O que há de mais assustador em ``Crash'', aceitando a ultrapassada idéia de que David Cronenberg é o cineasta do terror, não é seu mergulho em uma obsessão incomum. É, enfim, a possibilidade de estarmos diante de uma revelação.
Diretor de uma radicalidade perturbadora, Cronenberg divide com o escritor J.G Ballard -um dos mestres de uma literatura da distopia urbana- uma desconfiança do mundo.
``Crash'' -a fantástica história de pessoas sexualmente motivadas por carros e acidentes- o coloca finalmente diante de uma certeza.
Não é mais necessário a fantasia de ``A Mosca'' ou ``Videodrome'' para prosseguir em sua tentativa de expor a psicologia do novo homem, o ser transformado pelos objetos que cria. Cronenberg precisa apenas de um centro urbano.
Ballard (o personagem é homônimo do romancista porque ``as fantasias eram minhas e ele merecia o meu nome'') divide com sua mulher a busca desesperada do prazer físico em que o orgasmo não é uma consequência natural, mas o prêmio violentamente furtado de um outro.
Em consequência de uma batida com seu automóvel, Ballard (o ator James Spader, soberbo) conhece uma mulher que o conduzirá ao reino de pessoas fascinadas por carros e que constroem uma estreita relação entre o objeto mecânico, o prazer e a morte.
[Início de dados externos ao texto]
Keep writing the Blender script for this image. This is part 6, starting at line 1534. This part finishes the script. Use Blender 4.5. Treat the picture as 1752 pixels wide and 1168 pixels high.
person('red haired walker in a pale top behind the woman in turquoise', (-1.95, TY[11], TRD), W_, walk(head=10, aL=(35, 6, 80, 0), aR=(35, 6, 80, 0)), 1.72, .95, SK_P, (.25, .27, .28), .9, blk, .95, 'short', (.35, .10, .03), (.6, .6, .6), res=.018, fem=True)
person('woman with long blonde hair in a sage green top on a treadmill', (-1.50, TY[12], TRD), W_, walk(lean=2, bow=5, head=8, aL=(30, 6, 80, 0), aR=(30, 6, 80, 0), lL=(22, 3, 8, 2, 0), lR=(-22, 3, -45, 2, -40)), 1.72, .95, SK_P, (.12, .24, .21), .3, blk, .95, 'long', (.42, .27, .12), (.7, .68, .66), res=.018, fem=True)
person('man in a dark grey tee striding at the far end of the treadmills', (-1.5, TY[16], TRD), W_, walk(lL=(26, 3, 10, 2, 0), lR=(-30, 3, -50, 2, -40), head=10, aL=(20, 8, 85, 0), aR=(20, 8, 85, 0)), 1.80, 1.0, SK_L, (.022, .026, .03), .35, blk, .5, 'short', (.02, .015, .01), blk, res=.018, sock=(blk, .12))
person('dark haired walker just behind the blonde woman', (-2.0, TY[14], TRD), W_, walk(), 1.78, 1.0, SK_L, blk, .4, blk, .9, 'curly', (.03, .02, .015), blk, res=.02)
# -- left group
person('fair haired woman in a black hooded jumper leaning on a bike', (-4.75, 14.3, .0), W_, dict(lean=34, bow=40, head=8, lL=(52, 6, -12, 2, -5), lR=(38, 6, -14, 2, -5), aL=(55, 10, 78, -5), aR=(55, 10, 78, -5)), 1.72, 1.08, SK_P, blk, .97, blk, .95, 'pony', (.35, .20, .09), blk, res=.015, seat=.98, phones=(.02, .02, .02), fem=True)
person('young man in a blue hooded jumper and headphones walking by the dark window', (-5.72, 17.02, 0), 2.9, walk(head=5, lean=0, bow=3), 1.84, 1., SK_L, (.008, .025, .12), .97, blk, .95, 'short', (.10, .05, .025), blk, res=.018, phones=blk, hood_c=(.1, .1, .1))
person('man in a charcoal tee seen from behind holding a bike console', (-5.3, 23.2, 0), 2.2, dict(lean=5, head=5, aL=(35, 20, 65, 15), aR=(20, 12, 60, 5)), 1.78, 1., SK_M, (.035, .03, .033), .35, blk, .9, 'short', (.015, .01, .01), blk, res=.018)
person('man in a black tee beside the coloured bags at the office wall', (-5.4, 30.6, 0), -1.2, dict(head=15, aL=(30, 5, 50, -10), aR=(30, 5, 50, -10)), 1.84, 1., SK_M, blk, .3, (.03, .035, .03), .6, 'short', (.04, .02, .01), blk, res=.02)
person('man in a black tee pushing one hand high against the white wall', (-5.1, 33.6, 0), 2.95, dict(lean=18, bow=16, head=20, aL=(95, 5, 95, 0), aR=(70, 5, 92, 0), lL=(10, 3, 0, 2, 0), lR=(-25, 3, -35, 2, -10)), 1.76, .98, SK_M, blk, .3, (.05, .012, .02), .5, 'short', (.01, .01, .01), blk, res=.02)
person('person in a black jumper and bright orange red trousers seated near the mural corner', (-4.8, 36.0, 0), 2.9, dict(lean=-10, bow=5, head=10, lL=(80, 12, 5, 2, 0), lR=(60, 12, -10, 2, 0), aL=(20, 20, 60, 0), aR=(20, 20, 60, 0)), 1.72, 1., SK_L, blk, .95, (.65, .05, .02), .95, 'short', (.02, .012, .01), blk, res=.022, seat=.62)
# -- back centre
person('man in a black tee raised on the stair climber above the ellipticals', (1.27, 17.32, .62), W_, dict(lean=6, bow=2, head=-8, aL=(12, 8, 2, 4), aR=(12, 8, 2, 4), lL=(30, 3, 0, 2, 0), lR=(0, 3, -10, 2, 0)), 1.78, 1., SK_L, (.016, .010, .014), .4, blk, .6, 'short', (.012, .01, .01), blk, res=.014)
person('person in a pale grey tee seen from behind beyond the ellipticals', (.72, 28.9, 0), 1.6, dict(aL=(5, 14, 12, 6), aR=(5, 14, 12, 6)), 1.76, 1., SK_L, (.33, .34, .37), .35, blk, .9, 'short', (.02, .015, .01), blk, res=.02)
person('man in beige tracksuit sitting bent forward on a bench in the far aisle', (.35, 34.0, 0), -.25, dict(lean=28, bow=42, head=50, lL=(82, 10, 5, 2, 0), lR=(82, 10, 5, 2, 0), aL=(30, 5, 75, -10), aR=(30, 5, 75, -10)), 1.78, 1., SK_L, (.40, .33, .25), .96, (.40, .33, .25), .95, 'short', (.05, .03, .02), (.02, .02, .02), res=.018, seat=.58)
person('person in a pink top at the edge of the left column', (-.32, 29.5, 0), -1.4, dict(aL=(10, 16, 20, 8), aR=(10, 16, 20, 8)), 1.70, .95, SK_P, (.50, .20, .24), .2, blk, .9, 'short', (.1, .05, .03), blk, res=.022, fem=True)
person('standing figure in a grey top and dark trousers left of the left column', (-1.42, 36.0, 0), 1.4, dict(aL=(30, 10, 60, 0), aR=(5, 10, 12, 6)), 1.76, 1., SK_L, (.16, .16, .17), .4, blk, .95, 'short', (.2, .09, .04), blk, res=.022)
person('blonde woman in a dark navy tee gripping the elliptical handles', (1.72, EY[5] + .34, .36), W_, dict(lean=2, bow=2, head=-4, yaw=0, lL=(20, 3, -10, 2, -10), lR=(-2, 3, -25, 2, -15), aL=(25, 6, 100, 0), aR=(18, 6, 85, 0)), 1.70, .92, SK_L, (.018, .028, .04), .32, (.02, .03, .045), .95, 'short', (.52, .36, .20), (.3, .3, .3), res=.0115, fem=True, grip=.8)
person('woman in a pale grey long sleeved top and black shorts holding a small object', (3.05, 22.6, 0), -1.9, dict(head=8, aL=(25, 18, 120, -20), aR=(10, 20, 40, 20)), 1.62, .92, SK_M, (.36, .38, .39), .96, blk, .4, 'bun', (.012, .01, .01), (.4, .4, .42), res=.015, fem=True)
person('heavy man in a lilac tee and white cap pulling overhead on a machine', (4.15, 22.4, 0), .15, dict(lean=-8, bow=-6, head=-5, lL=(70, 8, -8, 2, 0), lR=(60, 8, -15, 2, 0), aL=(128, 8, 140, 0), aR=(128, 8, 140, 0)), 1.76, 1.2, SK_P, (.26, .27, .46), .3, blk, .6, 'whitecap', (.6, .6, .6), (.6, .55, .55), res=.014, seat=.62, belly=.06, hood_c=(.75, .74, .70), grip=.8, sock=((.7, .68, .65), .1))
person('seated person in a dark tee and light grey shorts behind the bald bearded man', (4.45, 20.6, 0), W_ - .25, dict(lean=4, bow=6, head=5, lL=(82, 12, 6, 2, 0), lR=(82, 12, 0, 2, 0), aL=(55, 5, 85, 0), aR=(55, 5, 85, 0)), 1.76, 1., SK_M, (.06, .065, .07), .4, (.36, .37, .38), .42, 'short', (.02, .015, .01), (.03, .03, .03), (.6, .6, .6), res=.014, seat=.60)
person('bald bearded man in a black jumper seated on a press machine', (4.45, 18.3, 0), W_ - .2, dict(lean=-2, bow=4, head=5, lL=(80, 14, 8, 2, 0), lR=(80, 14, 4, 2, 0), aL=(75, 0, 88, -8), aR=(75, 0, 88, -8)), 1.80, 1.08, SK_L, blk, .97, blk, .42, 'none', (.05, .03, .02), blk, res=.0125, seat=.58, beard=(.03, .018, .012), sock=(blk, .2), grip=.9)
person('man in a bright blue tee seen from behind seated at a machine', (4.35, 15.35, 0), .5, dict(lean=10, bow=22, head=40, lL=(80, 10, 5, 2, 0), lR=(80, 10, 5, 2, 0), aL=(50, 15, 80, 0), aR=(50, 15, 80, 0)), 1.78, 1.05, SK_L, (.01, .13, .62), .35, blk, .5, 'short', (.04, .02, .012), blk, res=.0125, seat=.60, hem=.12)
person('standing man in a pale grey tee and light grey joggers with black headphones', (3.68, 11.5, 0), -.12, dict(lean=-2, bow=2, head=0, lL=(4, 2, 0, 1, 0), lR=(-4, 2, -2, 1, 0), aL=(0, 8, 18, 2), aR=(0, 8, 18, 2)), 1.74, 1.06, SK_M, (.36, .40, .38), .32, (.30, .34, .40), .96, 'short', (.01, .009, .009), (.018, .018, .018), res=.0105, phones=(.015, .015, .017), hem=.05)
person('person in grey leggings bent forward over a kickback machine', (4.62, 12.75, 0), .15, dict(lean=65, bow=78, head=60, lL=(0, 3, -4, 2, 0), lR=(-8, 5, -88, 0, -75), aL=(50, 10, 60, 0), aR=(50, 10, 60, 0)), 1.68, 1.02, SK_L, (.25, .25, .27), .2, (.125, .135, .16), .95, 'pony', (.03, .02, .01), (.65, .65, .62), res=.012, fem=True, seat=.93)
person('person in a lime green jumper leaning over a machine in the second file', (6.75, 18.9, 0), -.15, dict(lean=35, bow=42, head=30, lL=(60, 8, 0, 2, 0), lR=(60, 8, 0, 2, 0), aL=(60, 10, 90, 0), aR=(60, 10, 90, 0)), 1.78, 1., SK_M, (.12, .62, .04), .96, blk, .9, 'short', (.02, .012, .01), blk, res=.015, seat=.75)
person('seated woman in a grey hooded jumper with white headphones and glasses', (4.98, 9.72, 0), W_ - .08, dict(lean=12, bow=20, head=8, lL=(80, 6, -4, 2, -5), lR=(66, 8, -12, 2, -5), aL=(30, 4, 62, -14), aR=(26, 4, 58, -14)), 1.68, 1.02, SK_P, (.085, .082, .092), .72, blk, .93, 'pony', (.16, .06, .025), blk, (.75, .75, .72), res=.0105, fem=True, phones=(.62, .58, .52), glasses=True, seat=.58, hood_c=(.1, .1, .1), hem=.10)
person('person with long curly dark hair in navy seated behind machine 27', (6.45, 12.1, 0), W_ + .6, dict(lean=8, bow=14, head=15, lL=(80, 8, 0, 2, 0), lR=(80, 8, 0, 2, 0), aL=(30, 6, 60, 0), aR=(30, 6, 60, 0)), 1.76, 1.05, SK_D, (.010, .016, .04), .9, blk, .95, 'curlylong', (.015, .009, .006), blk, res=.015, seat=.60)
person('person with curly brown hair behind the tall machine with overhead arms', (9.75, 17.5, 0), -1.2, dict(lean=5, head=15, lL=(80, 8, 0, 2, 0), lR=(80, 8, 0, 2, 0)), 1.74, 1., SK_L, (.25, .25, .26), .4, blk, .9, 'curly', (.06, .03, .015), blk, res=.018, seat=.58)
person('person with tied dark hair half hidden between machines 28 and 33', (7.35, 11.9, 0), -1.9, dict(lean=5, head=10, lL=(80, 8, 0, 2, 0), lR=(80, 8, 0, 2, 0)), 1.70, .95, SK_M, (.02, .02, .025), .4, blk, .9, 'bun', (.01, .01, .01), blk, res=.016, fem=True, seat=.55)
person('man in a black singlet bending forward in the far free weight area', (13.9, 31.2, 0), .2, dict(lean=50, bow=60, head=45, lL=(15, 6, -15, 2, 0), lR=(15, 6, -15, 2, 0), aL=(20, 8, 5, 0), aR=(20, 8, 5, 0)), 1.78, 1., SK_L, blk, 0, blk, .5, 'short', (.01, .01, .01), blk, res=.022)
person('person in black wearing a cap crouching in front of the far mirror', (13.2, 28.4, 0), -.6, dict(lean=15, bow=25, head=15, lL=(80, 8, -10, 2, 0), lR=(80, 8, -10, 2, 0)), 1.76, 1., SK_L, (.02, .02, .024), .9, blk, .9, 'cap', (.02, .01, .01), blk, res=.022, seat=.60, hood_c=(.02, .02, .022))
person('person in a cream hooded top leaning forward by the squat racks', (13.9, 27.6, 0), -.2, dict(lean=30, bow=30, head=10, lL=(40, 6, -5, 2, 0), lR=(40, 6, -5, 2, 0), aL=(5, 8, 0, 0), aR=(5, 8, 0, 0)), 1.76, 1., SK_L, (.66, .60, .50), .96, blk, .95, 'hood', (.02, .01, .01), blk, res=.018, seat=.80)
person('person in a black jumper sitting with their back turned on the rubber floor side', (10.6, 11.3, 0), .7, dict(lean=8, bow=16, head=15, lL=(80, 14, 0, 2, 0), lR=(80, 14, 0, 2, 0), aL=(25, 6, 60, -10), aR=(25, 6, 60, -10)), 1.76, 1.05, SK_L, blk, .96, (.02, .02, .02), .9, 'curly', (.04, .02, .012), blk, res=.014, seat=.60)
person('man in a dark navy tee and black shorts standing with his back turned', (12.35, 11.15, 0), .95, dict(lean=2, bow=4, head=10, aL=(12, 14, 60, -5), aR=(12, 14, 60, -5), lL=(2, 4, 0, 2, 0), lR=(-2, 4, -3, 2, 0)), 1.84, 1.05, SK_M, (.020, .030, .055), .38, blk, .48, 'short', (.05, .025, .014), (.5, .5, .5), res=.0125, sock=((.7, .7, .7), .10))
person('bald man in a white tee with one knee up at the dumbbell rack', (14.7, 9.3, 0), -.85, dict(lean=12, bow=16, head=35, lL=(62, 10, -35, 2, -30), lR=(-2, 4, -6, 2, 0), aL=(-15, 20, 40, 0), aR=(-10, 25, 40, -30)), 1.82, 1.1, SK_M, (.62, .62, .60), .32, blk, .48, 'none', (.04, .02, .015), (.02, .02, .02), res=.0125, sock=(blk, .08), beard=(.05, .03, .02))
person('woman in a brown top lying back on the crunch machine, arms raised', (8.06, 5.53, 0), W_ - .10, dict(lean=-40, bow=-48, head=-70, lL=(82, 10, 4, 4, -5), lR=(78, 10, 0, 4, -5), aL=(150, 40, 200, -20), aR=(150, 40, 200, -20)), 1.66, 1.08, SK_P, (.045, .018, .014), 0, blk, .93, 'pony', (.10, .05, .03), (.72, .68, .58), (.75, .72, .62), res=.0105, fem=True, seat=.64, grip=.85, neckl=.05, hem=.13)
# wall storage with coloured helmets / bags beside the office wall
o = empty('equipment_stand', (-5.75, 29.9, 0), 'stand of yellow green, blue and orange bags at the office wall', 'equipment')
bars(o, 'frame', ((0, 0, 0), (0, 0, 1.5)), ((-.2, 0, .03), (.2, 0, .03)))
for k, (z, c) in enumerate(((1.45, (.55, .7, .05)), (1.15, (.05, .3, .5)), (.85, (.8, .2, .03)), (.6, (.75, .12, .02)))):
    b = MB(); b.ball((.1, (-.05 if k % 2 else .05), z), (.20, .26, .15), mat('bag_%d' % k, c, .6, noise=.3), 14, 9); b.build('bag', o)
Em uma certa altura do filme um personagem anuncia que seu trabalho é ``entender as transformações físicas do corpo depois da máquina'' para, mais tarde, contar que isso é apenas ``uma maneira de atrair e testar os novatos'' para sua verdadeira causa: a libertação espiritual pela tecnologia.
Durante anos Cronenberg fez algo semelhante com seus espectadores, usando artifícios para suas razões. Ele deve nos mostrar o lugar em que vivemos e em que tipo de pessoas nos tornamos.
Assim, ``Crash'' não admite uma crítica moral, voltada contra os exageros que -para muitos- roçam a pornografia.
Cronenberg vive uma batalha (por isso em seu filme os corpos não se encontram, mas se submetem à coreografia do choque). E fará tudo para provar sua verdade, como nesse filme irresistível.